Nous ne pouvons pas lutter contre les tendances antijudaïques de nos traditions en faisant des coupes sombres dans nos textes. Les évangiles de Matthieu et de Jean en sortiraient défigurés (laissons ce soin à Marcion). Nous partageons avec nos frères juifs le respect du texte. Une tradition de Lv Rabba rapporte que le livre du Deutéronome était monté se plaindre auprès de Dieu contre Salomon qui voulait lui enlever un yod, infime changement qui lui aurait permis d’avoir enfin toutes les femmes qu’il voulait. Le Saint-Béni-Soit-Il répondit au Deutéronome : « Va ! Salomon et cent comme lui disparaîtront, mais jamais un yod ne disparaîtra de toi » [3]. Jésus partage ce même rapport au texte lorsqu’il déclare en Mt 5,18 : « je vous le dis, en vérité : avant que ne passent le ciel et la terre, pas un i, pas le moindre trait, ne passera de la Loi, que tout ne soit réalisé ». Mais nous recevons aussi de la tradition juive sa liberté d’interprétation. « Avec toute leur soumission à l’autorité de la Loi, les Pharisiens ne sont pas devenus les esclaves de la Loi ; ils étaient ses maîtres. La Torah pouvait être interprétée de façon à contenir ce que les enseignants lisaient en elle, mais rien de ce qu’ils ne pouvaient pas approuver » écrit Lauterbach (Rabbinic Essays, Cincinnati, 1951 p.131).

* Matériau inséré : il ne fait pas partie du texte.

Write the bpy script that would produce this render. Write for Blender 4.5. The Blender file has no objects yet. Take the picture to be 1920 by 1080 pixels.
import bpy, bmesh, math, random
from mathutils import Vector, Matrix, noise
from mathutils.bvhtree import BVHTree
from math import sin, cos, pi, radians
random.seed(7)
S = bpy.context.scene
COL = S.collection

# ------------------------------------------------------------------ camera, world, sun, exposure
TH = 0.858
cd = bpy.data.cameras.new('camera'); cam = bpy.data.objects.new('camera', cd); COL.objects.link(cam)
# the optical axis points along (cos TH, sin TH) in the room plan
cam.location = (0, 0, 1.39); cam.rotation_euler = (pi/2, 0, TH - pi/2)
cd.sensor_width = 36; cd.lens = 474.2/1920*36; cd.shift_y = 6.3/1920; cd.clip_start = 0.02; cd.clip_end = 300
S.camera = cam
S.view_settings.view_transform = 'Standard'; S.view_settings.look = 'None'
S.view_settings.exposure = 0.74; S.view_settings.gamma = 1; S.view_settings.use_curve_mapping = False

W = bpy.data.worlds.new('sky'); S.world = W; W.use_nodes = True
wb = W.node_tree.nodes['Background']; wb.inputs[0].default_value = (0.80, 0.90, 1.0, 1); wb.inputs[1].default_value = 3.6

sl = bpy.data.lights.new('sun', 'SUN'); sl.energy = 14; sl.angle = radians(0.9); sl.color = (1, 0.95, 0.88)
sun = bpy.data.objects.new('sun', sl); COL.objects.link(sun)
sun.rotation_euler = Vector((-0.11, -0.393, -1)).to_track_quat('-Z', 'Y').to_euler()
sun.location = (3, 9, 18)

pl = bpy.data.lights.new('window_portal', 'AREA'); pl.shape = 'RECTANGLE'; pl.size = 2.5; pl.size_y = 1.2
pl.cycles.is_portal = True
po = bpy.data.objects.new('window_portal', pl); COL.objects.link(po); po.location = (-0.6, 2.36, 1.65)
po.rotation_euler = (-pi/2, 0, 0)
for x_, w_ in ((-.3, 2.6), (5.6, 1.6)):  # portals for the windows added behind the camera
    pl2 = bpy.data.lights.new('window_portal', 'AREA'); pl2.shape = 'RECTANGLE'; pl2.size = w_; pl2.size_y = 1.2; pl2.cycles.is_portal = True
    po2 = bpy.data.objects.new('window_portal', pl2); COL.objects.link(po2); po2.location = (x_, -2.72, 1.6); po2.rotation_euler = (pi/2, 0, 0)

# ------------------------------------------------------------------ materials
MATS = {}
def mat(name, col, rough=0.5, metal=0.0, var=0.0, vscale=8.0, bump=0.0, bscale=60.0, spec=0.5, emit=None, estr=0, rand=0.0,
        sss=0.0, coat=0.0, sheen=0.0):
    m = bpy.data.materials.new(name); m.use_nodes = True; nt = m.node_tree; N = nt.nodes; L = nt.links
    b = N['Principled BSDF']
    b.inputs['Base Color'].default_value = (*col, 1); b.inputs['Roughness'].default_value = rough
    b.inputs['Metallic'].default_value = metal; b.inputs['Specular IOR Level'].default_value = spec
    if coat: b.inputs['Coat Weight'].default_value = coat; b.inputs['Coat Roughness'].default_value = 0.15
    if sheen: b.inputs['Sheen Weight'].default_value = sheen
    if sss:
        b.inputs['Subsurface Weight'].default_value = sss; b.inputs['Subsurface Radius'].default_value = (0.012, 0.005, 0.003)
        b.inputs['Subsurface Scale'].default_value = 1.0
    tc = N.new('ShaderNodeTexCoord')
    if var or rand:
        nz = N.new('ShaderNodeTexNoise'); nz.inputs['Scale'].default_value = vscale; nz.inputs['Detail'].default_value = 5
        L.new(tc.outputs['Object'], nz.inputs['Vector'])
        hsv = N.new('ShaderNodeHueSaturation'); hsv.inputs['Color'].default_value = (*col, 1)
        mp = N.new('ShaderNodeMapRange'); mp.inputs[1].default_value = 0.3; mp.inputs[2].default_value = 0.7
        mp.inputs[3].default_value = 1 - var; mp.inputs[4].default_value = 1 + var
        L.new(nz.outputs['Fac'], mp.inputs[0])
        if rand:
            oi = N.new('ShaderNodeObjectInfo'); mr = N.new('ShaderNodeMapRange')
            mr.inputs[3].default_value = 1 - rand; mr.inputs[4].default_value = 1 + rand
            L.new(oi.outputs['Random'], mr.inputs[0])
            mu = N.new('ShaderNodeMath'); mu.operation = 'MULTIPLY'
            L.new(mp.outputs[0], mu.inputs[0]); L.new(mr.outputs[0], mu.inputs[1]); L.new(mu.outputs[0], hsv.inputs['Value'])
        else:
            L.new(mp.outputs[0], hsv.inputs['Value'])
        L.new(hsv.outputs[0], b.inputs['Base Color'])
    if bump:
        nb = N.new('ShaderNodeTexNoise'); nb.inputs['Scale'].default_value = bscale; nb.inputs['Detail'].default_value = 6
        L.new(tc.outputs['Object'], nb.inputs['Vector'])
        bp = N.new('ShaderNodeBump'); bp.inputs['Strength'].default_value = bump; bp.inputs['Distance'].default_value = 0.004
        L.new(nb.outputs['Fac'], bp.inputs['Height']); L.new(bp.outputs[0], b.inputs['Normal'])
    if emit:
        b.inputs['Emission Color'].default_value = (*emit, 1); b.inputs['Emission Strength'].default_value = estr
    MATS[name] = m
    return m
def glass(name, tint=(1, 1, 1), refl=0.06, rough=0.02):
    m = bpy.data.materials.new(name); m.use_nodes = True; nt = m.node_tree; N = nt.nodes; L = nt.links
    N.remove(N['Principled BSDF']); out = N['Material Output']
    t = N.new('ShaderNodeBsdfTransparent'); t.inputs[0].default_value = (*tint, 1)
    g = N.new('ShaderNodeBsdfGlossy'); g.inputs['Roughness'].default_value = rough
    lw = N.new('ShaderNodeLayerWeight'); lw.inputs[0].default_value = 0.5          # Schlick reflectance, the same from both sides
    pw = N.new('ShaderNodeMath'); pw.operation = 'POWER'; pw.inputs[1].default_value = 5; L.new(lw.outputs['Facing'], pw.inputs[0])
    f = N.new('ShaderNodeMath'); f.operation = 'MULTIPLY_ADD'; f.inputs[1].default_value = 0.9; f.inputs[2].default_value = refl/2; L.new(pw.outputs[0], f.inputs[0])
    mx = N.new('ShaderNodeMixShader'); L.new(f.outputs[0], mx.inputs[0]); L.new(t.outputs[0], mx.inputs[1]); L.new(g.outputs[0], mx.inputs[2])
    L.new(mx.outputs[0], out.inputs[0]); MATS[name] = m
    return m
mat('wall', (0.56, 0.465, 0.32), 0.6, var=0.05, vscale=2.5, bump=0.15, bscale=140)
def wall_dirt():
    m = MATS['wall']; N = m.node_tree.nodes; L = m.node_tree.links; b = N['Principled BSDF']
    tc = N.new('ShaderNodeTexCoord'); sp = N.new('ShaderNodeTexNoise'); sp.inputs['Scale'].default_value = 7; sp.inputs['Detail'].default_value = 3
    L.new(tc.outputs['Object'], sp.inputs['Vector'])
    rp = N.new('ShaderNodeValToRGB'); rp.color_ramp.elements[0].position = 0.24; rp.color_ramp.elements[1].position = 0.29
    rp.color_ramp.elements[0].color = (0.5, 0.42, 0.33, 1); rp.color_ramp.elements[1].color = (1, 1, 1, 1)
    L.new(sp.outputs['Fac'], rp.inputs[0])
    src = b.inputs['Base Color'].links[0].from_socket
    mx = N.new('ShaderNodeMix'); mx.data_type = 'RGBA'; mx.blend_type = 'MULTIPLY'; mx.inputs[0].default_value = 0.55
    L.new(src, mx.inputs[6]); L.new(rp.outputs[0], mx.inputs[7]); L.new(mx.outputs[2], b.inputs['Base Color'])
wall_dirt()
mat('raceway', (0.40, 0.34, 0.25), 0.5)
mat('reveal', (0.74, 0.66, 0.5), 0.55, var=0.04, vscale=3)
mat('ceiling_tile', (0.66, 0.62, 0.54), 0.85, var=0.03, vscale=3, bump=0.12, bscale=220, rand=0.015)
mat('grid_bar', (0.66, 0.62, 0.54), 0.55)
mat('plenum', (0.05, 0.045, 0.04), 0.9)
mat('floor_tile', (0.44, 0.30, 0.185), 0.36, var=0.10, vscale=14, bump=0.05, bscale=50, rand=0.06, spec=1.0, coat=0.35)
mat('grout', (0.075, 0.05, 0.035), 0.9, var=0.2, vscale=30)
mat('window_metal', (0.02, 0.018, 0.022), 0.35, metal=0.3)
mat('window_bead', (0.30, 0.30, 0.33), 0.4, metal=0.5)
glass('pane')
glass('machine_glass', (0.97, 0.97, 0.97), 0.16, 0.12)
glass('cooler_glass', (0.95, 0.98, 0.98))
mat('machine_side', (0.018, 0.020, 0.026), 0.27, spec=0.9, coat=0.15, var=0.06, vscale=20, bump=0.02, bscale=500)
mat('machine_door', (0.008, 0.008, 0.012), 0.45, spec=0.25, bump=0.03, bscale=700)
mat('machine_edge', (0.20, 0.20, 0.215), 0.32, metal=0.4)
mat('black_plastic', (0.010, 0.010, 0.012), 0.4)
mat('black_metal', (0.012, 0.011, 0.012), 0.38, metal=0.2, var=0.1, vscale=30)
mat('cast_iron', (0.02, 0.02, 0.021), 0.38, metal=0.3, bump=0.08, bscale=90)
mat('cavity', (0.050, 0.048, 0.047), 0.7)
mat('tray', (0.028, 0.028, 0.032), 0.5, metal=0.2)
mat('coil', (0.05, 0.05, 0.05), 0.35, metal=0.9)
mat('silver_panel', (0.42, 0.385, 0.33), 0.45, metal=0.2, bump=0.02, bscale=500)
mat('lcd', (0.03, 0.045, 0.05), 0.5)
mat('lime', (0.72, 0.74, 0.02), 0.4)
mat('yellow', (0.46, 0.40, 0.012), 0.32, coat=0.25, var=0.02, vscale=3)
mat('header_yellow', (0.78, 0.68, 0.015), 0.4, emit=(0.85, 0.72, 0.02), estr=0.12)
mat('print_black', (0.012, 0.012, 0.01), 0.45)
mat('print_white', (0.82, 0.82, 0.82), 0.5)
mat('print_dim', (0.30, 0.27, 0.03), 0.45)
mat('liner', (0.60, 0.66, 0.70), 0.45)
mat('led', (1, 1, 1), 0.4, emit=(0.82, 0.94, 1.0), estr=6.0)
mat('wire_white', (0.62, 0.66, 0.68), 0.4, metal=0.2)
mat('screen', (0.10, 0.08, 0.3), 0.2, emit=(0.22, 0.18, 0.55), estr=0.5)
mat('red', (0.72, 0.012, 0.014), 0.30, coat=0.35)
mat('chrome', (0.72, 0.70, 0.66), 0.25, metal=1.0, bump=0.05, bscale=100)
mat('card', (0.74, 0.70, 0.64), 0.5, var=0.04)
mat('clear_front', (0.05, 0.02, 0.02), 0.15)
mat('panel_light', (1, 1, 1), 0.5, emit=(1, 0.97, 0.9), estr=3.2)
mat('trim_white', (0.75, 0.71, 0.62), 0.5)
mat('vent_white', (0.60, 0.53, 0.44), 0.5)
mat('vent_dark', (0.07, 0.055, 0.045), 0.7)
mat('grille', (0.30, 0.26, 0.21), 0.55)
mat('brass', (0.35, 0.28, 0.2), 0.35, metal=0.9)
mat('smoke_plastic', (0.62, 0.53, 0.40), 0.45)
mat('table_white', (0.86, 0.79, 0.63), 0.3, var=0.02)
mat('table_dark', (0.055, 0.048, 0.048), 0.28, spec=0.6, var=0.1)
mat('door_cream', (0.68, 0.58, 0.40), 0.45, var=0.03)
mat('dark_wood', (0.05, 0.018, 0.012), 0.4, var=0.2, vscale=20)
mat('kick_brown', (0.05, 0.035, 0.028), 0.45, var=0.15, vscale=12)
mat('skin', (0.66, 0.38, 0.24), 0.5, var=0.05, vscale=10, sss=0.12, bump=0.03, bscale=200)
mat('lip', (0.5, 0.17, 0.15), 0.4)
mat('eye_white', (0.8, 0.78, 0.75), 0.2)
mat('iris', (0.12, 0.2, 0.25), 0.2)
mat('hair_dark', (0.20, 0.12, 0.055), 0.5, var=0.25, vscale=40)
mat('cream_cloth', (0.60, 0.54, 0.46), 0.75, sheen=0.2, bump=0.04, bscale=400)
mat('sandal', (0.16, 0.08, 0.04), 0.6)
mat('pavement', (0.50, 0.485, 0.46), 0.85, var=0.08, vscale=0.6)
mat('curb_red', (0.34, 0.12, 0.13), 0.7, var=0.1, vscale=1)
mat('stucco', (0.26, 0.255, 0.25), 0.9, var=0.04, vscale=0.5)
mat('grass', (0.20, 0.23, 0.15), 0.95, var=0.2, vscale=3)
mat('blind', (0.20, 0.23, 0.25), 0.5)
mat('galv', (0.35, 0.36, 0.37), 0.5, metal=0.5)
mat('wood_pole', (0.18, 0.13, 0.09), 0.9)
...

Le dernier mot revient à la communauté, interprétatrice et porteuse du sens de la Parole. Les passages difficiles de nos écritures demandent à être repris dans le courant d’une tradition vivante, d’une compréhension toujours plus profonde du dessein de Dieu, pour lequel la vocation du peuple juif demeure à jamais centrale et irrévocable.

Jean Massonnet
Bibliste, ancien directeur du CCEJ (Centre Chrétien pour l’Étude du Judaïsme à Lyon), Jean Massonnet est membre du groupe de Lyon de l’Amitié Judéo-Chrétienne de France.

[1Dieu s’adresse à Esdras, en lui donnant le titre de père du peuple.

[2Il s’agit évidement des Romains. La plainte de l’auteur jaillit de la situation créée après la destruction du Temple.

[3M. Remaud, « Pas un yod ne disparaîtra », Cahiers Ratisbonne 7 (1999), p. 59-67.